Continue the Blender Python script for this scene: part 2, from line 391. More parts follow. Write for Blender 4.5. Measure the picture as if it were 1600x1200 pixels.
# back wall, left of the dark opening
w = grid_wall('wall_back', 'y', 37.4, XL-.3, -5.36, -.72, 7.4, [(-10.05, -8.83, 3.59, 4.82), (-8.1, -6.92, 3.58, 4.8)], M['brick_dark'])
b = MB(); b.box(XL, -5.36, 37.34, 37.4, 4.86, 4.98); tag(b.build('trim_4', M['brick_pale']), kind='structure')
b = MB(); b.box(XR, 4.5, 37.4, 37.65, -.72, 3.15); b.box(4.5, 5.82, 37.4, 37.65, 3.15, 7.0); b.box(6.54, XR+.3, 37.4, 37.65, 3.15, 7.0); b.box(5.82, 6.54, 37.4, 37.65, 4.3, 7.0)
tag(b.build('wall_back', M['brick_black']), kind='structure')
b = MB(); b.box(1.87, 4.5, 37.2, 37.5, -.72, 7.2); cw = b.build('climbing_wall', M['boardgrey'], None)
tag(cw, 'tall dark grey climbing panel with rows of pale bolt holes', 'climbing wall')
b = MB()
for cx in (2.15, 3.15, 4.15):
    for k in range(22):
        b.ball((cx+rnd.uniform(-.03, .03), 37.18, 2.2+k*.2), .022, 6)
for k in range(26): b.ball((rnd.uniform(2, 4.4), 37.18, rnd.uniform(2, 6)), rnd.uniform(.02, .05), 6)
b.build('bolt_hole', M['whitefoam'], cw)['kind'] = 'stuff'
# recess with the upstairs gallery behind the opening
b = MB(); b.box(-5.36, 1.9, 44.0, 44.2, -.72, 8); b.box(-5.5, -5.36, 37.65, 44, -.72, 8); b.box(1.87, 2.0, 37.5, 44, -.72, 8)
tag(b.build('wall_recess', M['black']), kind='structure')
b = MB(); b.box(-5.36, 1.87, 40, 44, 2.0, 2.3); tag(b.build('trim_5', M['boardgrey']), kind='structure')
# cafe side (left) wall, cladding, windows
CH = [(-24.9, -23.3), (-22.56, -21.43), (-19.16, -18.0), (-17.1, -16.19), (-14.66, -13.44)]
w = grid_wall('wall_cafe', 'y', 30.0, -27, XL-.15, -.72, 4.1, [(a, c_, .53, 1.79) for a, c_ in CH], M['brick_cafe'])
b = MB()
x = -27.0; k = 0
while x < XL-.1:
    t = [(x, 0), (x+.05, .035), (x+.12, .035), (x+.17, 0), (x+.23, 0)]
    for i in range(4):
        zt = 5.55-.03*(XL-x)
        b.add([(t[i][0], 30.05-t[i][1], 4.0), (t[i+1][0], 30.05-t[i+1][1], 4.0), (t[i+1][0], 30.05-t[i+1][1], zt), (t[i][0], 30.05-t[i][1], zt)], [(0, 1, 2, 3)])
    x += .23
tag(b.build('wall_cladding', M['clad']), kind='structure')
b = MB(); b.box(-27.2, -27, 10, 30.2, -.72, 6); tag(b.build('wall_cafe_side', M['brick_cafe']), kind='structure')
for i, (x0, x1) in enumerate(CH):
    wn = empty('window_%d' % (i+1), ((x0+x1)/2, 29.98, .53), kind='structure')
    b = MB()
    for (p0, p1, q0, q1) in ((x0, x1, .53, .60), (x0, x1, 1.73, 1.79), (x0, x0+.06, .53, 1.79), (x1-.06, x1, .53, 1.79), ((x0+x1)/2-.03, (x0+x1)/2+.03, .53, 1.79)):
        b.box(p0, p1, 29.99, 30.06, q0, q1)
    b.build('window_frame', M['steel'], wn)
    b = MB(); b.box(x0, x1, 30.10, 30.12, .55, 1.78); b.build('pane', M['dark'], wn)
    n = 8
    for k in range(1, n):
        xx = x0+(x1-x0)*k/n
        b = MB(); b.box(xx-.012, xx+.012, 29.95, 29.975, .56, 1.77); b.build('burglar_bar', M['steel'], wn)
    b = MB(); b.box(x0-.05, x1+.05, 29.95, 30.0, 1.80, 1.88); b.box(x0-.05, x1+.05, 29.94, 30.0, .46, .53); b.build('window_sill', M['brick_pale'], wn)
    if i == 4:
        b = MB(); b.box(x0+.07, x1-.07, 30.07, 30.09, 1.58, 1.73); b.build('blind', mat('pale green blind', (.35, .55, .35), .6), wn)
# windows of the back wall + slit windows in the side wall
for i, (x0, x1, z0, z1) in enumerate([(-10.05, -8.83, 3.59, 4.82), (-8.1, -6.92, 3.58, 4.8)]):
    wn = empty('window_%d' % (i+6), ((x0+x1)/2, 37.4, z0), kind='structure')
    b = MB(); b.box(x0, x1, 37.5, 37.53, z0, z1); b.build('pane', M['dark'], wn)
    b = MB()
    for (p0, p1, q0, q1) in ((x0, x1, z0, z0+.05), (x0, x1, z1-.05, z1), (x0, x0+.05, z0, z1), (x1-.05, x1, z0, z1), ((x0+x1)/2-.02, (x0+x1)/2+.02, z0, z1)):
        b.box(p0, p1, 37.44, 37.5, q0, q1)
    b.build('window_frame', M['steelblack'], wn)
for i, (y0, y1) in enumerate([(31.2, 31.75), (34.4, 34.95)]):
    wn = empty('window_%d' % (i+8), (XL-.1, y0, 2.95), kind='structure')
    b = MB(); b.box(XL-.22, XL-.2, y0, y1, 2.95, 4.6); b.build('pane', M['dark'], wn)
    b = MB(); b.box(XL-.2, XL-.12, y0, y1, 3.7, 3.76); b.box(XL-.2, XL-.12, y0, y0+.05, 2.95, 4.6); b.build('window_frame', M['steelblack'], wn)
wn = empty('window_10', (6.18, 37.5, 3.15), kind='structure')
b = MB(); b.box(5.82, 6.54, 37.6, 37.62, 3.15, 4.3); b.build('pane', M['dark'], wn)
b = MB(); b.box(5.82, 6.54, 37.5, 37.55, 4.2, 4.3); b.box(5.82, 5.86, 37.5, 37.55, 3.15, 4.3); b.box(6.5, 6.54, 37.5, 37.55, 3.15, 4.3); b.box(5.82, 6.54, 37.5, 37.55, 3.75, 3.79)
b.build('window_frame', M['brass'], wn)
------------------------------
**WHAT YOU HAVE TO DO**: Extract the listing in its entirety and repeat it exactly.

**EXERCISE RESPONSE**:
Continue the Blender Python script for this scene: part 2, from line 391. More parts follow. Write for Blender 4.5. Measure the picture as if it were 1600x1200 pixels.
# back wall, left of the dark opening
w = grid_wall('wall_back', 'y', 37.4, XL-.3, -5.36, -.72, 7.4, [(-10.05, -8.83, 3.59, 4.82), (-8.1, -6.92, 3.58, 4.8)], M['brick_dark'])
b = MB(); b.box(XL, -5.36, 37.34, 37.4, 4.86, 4.98); tag(b.build('trim_4', M['brick_pale']), kind='structure')
b = MB(); b.box(XR, 4.5, 37.4, 37.65, -.72, 3.15); b.box(4.5, 5.82, 37.4, 37.65, 3.15, 7.0); b.box(6.54, XR+.3, 37.4, 37.65, 3.15, 7.0); b.box(5.82, 6.54, 37.4, 37.65, 4.3, 7.0)
tag(b.build('wall_back', M['brick_black']), kind='structure')
b = MB(); b.box(1.87, 4.5, 37.2, 37.5, -.72, 7.2); cw = b.build('climbing_wall', M['boardgrey'], None)
tag(cw, 'tall dark grey climbing panel with rows of pale bolt holes', 'climbing wall')
b = MB()
for cx in (2.15, 3.15, 4.15):
    for k in range(22):
        b.ball((cx+rnd.uniform(-.03, .03), 37.18, 2.2+k*.2), .022, 6)
for k in range(26): b.ball((rnd.uniform(2, 4.4), 37.18, rnd.uniform(2, 6)), rnd.uniform(.02, .05), 6)
b.build('bolt_hole', M['whitefoam'], cw)['kind'] = 'stuff'
# recess with the upstairs gallery behind the opening
b = MB(); b.box(-5.36, 1.9, 44.0, 44.2, -.72, 8); b.box(-5.5, -5.36, 37.65, 44, -.72, 8); b.box(1.87, 2.0, 37.5, 44, -.72, 8)
tag(b.build('wall_recess', M['black']), kind='structure')
b = MB(); b.box(-5.36, 1.87, 40, 44, 2.0, 2.3); tag(b.build('trim_5', M['boardgrey']), kind='structure')
# cafe side (left) wall, cladding, windows
CH = [(-24.9, -23.3), (-22.56, -21.43), (-19.16, -18.0), (-17.1, -16.19), (-14.66, -13.44)]
w = grid_wall('wall_cafe', 'y', 30.0, -27, XL-.15, -.72, 4.1, [(a, c_, .53, 1.79) for a, c_ in CH], M['brick_cafe'])
b = MB()
x = -27.0; k = 0
while x < XL-.1:
    t = [(x, 0), (x+.05, .035), (x+.12, .035), (x+.17, 0), (x+.23, 0)]
    for i in range(4):
        zt = 5.55-.03*(XL-x)
        b.add([(t[i][0], 30.05-t[i][1], 4.0), (t[i+1][0], 30.05-t[i+1][1], 4.0), (t[i+1][0], 30.05-t[i+1][1], zt), (t[i][0], 30.05-t[i][1], zt)], [(0, 1, 2, 3)])
    x += .23
tag(b.build('wall_cladding', M['clad']), kind='structure')
b = MB(); b.box(-27.2, -27, 10, 30.2, -.72, 6); tag(b.build('wall_cafe_side', M['brick_cafe']), kind='structure')
for i, (x0, x1) in enumerate(CH):
    wn = empty('window_%d' % (i+1), ((x0+x1)/2, 29.98, .53), kind='structure')
    b = MB()
    for (p0, p1, q0, q1) in ((x0, x1, .53, .60), (x0, x1, 1.73, 1.79), (x0, x0+.06, .53, 1.79), (x1-.06, x1, .53, 1.79), ((x0+x1)/2-.03, (x0+x1)/2+.03, .53, 1.79)):
        b.box(p0, p1, 29.99, 30.06, q0, q1)
    b.build('window_frame', M['steel'], wn)
    b = MB(); b.box(x0, x1, 30.10, 30.12, .55, 1.78); b.build('pane', M['dark'], wn)
    n = 8
    for k in range(1, n):
        xx = x0+(x1-x0)*k/n
        b = MB(); b.box(xx-.012, xx+.012, 29.95, 29.975, .56, 1.77); b.build('burglar_bar', M['steel'], wn)
    b = MB(); b.box(x0-.05, x1+.05, 29.95, 30.0, 1.80, 1.88); b.box(x0-.05, x1+.05, 29.94, 30.0, .46, .53); b.build('window_sill', M['brick_pale'], wn)
    if i == 4:
        b = MB(); b.box(x0+.07, x1-.07, 30.07, 30.09, 1.58, 1.73); b.build('blind', mat('pale green blind', (.35, .55, .35), .6), wn)
# windows of the back wall + slit windows in the side wall
for i, (x0, x1, z0, z1) in enumerate([(-10.05, -8.83, 3.59, 4.82), (-8.1, -6.92, 3.58, 4.8)]):
    wn = empty('window_%d' % (i+6), ((x0+x1)/2, 37.4, z0), kind='structure')
    b = MB(); b.box(x0, x1, 37.5, 37.53, z0, z1); b.build('pane', M['dark'], wn)
    b = MB()
    for (p0, p1, q0, q1) in ((x0, x1, z0, z0+.05), (x0, x1, z1-.05, z1), (x0, x0+.05, z0, z1), (x1-.05, x1, z0, z1), ((x0+x1)/2-.02, (x0+x1)/2+.02, z0, z1)):
        b.box(p0, p1, 37.44, 37.5, q0, q1)
    b.build('window_frame', M['steelblack'], wn)
for i, (y0, y1) in enumerate([(31.2, 31.75), (34.4, 34.95)]):
    wn = empty('window_%d' % (i+8), (XL-.1, y0, 2.95), kind='structure')
    b = MB(); b.box(XL-.22, XL-.2, y0, y1, 2.95, 4.6); b.build('pane', M['dark'], wn)
    b = MB(); b.box(XL-.2, XL-.12, y0, y1, 3.7, 3.76); b.box(XL-.2, XL-.12, y0, y0+.05, 2.95, 4.6); b.build('window_frame', M['steelblack'], wn)
wn = empty('window_10', (6.18, 37.5, 3.15), kind='structure')
b = MB(); b.box(5.82, 6.54, 37.6, 37.62, 3.15, 4.3); b.build('pane', M['dark'], wn)
b = MB(); b.box(5.82, 6.54, 37.5, 37.55, 4.2, 4.3); b.box(5.82, 5.86, 37.5, 37.55, 3.15, 4.3); b.box(6.5, 6.54, 37.5, 37.55, 3.15, 4.3); b.box(5.82, 6.54, 37.5, 37.55, 3.75, 3.79)
b.build('window_frame', M['brass'], wn)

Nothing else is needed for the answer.